Exceptuando las anotaciones marginales en los documentos entre
nativos, diremos que “oficialmente” el nombre de la colina
huamanguina llega a la literatura citadina con los viajeros
del siglo XIX.
En 1888 el huamanguino Luís Carranza en sus “Apuntes de un
viajero”, anotando la tectónica de la ciudad, escribe “Acuchimay”
como nombre propio del cerro.
Se le llama a la colina con su nombre nativo muy profusamente
a partir de la Guerra del Pacífico (1879 – 1884).

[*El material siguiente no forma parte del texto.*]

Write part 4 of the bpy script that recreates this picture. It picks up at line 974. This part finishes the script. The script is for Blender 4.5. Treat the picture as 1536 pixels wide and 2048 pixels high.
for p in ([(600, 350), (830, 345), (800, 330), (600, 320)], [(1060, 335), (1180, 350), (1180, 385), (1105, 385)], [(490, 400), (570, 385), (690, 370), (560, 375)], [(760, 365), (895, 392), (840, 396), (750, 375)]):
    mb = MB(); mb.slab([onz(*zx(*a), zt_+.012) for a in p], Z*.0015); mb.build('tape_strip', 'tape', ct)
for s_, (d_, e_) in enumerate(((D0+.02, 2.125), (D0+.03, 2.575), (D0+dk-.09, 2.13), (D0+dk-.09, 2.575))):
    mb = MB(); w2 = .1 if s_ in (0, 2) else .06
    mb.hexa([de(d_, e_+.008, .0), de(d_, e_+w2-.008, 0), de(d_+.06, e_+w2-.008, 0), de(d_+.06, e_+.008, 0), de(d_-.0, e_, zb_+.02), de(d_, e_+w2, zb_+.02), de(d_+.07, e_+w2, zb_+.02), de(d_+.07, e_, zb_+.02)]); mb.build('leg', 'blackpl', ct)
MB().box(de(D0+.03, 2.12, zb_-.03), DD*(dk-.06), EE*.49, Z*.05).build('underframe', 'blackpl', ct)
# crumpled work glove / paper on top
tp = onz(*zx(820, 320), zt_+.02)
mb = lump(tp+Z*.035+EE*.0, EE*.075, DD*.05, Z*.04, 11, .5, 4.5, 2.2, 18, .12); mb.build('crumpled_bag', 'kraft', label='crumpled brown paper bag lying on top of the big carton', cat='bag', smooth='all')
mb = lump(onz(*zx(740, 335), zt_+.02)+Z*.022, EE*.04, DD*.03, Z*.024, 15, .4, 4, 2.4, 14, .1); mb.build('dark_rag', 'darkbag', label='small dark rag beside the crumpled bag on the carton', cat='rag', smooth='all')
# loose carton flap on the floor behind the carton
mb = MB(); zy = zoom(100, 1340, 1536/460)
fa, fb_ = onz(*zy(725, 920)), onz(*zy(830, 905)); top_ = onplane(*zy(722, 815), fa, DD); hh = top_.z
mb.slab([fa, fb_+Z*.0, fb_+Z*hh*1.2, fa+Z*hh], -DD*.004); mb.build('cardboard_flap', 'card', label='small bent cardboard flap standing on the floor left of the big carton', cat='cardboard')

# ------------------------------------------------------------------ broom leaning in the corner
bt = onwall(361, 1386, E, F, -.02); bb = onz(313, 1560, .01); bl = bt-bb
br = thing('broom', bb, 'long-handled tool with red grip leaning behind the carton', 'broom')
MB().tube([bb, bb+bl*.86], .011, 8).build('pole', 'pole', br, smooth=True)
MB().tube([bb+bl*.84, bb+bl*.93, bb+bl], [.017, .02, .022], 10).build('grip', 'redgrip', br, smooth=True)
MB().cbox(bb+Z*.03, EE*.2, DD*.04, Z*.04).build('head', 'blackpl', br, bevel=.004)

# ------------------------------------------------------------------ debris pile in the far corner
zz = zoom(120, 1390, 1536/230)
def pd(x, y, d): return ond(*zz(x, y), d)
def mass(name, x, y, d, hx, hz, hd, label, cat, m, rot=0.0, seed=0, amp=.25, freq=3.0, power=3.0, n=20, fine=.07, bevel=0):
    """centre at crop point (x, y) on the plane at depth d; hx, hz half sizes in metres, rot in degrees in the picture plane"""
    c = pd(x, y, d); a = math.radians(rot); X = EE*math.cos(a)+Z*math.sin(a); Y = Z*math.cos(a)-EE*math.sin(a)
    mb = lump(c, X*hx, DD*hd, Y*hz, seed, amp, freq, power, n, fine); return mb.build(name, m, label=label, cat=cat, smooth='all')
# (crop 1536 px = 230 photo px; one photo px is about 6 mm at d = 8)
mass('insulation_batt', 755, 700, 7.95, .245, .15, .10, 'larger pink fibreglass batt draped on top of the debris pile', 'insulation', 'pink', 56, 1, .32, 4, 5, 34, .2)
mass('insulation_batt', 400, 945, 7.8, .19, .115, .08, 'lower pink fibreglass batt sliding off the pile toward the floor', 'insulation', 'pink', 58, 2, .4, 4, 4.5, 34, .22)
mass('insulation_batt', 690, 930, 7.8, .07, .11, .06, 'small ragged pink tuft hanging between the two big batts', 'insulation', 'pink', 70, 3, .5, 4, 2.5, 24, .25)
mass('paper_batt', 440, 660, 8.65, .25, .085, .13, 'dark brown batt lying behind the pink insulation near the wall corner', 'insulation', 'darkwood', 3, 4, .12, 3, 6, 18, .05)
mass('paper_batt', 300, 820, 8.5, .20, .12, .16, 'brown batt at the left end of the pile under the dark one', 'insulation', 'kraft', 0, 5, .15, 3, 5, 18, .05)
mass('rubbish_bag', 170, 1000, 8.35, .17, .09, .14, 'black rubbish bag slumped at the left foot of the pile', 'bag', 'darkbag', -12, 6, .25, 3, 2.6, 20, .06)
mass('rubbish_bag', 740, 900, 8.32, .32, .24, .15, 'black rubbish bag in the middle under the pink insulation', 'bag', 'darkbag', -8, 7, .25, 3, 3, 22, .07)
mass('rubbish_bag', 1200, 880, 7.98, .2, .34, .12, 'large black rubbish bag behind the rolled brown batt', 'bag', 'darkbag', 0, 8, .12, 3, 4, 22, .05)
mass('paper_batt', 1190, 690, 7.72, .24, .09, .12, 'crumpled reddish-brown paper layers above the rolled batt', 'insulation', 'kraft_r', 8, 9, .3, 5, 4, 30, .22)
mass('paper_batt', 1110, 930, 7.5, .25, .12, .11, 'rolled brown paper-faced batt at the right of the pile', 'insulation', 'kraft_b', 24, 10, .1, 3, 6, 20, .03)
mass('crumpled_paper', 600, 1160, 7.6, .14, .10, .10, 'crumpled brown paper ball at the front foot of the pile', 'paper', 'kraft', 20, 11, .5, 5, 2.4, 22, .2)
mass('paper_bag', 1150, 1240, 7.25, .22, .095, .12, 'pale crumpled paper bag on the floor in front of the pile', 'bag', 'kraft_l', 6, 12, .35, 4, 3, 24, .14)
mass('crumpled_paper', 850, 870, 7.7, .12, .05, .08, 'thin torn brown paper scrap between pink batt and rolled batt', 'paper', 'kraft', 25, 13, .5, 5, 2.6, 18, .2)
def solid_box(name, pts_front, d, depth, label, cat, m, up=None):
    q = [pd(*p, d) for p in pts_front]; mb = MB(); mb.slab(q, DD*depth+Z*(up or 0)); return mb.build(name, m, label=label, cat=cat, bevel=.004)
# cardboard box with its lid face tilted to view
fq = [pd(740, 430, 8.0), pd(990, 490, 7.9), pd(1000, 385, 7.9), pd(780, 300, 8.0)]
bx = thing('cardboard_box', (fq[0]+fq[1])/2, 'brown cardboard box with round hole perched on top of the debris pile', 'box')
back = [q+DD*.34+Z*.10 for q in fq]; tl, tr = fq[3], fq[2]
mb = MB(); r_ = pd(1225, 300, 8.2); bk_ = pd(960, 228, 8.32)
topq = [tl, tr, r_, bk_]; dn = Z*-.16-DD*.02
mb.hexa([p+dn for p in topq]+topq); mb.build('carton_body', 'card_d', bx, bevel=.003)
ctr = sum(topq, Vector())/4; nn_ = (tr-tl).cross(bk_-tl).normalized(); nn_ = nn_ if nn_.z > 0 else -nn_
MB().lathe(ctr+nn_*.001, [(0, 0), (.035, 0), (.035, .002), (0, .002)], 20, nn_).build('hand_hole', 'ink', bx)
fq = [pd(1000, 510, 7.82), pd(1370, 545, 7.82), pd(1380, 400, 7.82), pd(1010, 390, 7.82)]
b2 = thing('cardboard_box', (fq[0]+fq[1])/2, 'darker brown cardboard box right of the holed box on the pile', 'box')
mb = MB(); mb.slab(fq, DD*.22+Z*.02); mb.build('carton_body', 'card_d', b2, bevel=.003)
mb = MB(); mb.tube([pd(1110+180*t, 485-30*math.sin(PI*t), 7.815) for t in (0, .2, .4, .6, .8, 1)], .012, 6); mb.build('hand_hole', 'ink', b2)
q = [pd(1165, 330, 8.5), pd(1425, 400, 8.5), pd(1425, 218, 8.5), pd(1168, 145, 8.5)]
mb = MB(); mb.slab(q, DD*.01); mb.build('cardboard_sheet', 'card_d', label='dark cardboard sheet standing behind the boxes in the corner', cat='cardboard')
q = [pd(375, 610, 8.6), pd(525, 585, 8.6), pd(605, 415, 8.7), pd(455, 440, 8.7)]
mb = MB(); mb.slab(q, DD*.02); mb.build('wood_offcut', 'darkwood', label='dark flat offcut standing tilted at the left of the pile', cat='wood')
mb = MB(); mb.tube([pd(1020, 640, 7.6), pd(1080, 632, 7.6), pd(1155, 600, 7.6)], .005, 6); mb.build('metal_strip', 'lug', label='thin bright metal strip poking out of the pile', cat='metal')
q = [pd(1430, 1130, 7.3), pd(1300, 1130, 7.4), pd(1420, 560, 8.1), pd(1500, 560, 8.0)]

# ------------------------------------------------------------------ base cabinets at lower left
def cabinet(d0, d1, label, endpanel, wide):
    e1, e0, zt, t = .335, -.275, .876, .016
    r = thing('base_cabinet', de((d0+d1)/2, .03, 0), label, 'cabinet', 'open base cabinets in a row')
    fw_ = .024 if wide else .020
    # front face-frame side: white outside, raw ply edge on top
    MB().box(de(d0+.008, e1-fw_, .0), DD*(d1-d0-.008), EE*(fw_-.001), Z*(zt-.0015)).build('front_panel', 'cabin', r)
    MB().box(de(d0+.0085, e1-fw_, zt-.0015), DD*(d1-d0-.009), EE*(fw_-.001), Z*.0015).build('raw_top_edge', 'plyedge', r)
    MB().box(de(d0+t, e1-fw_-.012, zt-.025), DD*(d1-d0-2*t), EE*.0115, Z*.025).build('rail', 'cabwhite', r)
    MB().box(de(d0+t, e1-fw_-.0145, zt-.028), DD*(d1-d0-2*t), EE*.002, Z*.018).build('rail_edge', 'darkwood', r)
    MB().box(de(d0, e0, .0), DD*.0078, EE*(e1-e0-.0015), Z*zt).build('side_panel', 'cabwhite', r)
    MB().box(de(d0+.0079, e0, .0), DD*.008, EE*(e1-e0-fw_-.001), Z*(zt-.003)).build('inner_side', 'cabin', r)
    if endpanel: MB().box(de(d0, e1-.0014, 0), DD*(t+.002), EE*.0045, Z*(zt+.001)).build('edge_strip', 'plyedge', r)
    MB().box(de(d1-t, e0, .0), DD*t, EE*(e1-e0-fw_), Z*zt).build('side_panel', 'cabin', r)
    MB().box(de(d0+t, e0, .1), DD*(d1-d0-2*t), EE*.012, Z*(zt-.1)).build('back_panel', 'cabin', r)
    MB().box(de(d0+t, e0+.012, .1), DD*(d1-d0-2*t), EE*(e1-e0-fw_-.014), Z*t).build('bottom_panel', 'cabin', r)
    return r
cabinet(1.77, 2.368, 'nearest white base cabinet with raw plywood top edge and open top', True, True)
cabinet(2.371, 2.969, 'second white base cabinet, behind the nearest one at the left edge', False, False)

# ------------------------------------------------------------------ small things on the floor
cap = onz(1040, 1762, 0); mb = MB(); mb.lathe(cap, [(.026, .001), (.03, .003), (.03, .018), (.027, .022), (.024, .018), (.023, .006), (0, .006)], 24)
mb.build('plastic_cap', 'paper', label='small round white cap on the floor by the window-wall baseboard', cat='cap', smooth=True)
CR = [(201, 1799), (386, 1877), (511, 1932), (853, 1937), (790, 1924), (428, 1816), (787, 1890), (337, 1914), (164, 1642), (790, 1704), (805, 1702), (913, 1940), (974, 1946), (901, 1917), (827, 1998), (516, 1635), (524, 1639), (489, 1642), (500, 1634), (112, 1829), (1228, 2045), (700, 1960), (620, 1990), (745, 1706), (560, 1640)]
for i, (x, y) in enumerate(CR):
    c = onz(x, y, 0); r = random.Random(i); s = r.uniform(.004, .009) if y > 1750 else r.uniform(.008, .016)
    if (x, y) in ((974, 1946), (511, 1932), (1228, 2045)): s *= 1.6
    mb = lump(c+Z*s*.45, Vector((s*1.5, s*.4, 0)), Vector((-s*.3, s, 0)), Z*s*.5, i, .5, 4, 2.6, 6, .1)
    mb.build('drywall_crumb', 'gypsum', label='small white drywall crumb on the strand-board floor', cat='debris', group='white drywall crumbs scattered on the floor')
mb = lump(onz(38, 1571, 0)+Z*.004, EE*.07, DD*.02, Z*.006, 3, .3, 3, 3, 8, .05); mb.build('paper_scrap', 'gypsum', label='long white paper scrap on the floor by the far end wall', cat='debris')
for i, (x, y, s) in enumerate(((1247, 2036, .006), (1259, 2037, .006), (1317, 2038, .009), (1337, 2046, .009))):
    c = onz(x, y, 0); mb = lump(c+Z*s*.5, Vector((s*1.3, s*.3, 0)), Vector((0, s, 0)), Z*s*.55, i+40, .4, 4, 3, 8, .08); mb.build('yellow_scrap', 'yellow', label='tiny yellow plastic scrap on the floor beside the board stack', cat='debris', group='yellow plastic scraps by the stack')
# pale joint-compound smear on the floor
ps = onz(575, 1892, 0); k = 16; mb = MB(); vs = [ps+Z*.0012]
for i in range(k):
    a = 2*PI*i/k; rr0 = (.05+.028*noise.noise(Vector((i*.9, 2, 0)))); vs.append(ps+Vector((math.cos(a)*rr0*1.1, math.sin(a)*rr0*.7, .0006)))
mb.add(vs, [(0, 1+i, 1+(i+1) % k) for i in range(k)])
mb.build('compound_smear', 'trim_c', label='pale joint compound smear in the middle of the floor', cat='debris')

En 1914 el Coronel Juan Nepomuceno Vargas Quintanilla, posiblemente
copiando las Memorias del Mariscal Andrés A. Cáceres, menciona
en su carta la acción bélica de “Acuchimay” entre los caceristas
contra los chilenos al mando del Coronel Arnaldo Panizo, documento
que publicó el historidor Jorge Basadre en su “Historia de
la República del Perú”.
Ha sido costumbre de la intelectualidad huamanguina relacionar
los petroglifos de Ñawinpuquio, ubicada el lugar en las faldas
del “Acuhimay”, como centro poblacional Warpa de la cultura
local pre-Wari en Huamanga, asimismo un relato romántico entre
el “príncipe” Wari y la “princesa” de Vilcashuamán quienes
terminaron trágicamente sus vidas en el “tambo” de Acuchimay
que, dicho sea de paso, nunca tuvo ese uso.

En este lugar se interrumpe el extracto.